C'est là de toute façon
l'enseignement
du Bouddha Gautama
lui-même. Si le fait que des gens honnêtes et
irréprochables dans leur vie quotidienne (je pense
spécifiquement à maître Nishijima)
donnent leur transmission à des gens honnêtes et
qui s'efforcent tant bien que mal d'être eux aussi
irréprochables, décrédibilise des
personnes à qui
on pourrait reprocher des choses, dont la moindre serait de ne pas
être sincèrement attachés à
la libération des êtres, alors, allons-y gaiement.
Depuis les temps les plus anciens, la
transmission a représenté beaucoup de choses
contradictoires. Mythiquement, elle représentait une
reconnaissance de la réalisation de
l'élève. Mais soyons sincères. Dans la
réalité, cela n'a
représenté qu'une minorité des cas.
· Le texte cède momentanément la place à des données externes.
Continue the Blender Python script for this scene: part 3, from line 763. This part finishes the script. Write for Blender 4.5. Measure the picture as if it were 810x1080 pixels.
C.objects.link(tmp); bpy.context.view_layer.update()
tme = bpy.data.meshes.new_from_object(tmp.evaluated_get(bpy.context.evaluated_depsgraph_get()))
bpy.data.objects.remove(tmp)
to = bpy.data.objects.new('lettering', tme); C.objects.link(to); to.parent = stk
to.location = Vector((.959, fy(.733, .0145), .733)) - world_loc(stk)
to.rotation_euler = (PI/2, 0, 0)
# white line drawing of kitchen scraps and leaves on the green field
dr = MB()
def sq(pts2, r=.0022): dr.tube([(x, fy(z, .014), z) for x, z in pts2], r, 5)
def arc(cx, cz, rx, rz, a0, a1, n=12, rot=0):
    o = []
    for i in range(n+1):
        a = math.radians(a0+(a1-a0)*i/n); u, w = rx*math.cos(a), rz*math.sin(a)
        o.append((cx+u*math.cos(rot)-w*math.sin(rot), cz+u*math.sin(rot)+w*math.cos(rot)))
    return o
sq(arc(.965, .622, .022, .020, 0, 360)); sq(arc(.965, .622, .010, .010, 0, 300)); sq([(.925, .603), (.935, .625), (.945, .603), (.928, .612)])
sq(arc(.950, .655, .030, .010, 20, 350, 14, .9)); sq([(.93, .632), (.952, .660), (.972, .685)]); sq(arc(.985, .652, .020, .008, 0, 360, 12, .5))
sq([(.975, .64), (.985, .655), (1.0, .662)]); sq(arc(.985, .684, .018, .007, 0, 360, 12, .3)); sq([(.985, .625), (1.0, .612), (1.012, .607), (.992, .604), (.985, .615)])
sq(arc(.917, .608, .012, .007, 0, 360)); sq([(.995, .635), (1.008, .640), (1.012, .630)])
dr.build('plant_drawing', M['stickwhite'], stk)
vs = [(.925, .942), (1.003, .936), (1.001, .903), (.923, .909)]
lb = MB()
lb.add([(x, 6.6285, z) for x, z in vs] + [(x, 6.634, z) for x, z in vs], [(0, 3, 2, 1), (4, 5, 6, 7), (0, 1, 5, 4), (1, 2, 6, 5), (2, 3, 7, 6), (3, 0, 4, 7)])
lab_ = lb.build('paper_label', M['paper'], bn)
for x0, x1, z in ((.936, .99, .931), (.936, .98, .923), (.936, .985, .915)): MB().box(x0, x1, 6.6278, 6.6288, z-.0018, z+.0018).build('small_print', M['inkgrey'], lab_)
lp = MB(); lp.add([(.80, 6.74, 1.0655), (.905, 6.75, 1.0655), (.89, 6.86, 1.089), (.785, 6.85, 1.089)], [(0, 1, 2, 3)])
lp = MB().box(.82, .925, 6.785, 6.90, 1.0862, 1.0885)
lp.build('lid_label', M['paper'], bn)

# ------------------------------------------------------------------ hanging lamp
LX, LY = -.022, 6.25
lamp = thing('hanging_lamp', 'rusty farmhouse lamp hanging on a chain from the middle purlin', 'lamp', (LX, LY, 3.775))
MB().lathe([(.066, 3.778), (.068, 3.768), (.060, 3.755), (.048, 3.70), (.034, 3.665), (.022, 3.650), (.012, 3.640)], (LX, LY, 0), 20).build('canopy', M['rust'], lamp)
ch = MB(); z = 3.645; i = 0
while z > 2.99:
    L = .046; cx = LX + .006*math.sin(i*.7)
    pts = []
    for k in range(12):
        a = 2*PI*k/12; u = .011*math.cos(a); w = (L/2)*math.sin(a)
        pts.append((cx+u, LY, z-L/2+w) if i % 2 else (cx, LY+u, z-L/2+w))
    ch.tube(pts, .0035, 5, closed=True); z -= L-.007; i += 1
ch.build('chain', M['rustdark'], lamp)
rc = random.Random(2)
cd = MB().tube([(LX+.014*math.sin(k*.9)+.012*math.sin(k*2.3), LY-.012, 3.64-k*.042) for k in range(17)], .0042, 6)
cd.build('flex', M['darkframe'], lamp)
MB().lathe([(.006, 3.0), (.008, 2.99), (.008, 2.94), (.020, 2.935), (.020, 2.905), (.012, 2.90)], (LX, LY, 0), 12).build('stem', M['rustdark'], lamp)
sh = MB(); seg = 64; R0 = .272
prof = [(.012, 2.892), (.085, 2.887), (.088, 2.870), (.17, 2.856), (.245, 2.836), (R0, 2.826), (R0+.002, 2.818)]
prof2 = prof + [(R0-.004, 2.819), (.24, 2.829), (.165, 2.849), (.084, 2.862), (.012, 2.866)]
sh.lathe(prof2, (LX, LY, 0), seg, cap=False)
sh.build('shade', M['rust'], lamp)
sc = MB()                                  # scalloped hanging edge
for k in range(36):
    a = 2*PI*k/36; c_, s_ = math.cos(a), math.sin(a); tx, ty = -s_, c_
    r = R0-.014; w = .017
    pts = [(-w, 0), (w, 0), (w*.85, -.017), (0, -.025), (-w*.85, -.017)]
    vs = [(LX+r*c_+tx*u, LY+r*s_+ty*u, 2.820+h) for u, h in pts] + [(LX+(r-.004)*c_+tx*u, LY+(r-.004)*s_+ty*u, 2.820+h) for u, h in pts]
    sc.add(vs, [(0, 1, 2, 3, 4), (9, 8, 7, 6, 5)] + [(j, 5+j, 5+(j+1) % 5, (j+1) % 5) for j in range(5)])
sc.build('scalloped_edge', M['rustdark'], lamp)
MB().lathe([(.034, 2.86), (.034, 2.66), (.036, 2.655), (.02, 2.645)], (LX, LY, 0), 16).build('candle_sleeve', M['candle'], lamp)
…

La
plupart du temps, la transmission a servi à nouer des liens
de clientèle, à s'attirer les faveurs de grands
du monde, à élargir des liens d'alliance et de
relations personnelles. Notez bien que cela n'exclut en rien qu'elle
ait effectivement pu être une reconnaissance de la
réalisation de l'élève. Mais si on
admet tous ces autres aspects comme étant naturels, on
évitera de les balayer sous le tapis et
d'accréditer une version mythologique par laquelle quelqu'un
qui est détenteur de la transmission doit être
obligatoirement respecté et obéi, de ce simple
fait. La transmission est une responsabilité. Si on la
dépouille d'une partie de son aura malsaine, elle pourra
moins aisément servir de caution aux délires
autoritaires des skinheads déguisés en moines.